Gavin Nicol (gtn@ebt.com)
Thu, 4 May 95 04:14:52 EDT

>Well, it's a little late now. We can blame them for omitting the
>charset parameter, but is it fair for us to dictate to them how to
>migrate their infrastructure to a more interoperable situation?

Only if our solution is technically better, and offers some advantages
to them. It does. In addition, this is not just the Japanese (your
most lucrative foreign market?). We need the charset parameter support
everywhere, and *everyone* should support it, or be prepared for
failure.

>Many of the sites are not "customers". They are universities taking
>part in this great thing called WWW. Why should anybody consciously
>destroy the interoperability that these folks are enjoying?

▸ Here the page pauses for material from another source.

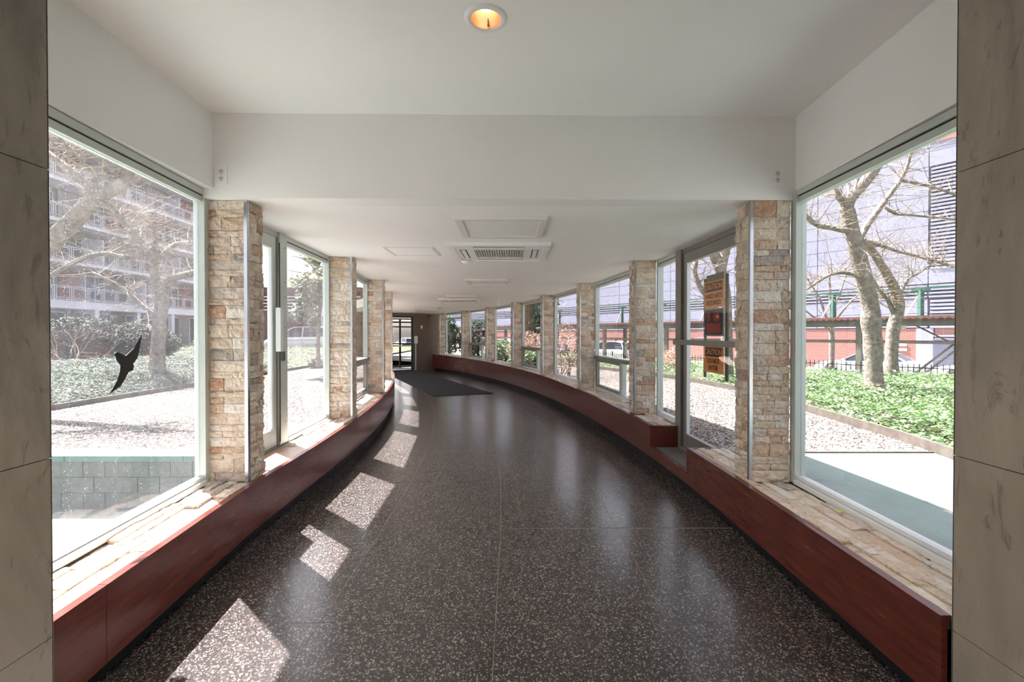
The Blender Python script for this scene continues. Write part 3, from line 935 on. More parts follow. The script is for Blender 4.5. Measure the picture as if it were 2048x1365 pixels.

Because they are the places that can most easily upgrade. Almost all
of the current Japanese sites are experimental.

>Exactly what I'm doing. But I haven't contacted the Japanese yet,
>to see what they think. That is the next step. I'm only mentioning
>my own concerns here first.

Please go ahead. I *have* talked to many people. Once I explain the
alternative to the charset parameter, and it's *global* importance,
most people agree that it should be deployed. The largest issue for
most is to make sure that clients with charset support arrive *before*
the servers go out.

>Who's the "we"? You mean this working group? Why would it be fair for
>this group to make decisions about "destroying interoperability" in
>somebody else's part of the Internet?

Why not, people in the US have been doing this for years. Besides, I'm
in Japanese territory ;-)

>What I'm saying is exactly analogous. We are now proposing to have the
>servers add the charset parameter to the content-type header. So I'm
>asking if it's necessary to "negotiate" the absence/presence of the
>charset parameter, because I'm worried that older clients may not be able
>to handle content-type headers that include the charset parameter.

As I said before. Adding such support is probably at least as hard,
maybe harder, than adding charset=xxx support. After all, at a
minimum, you only have to *parse* it.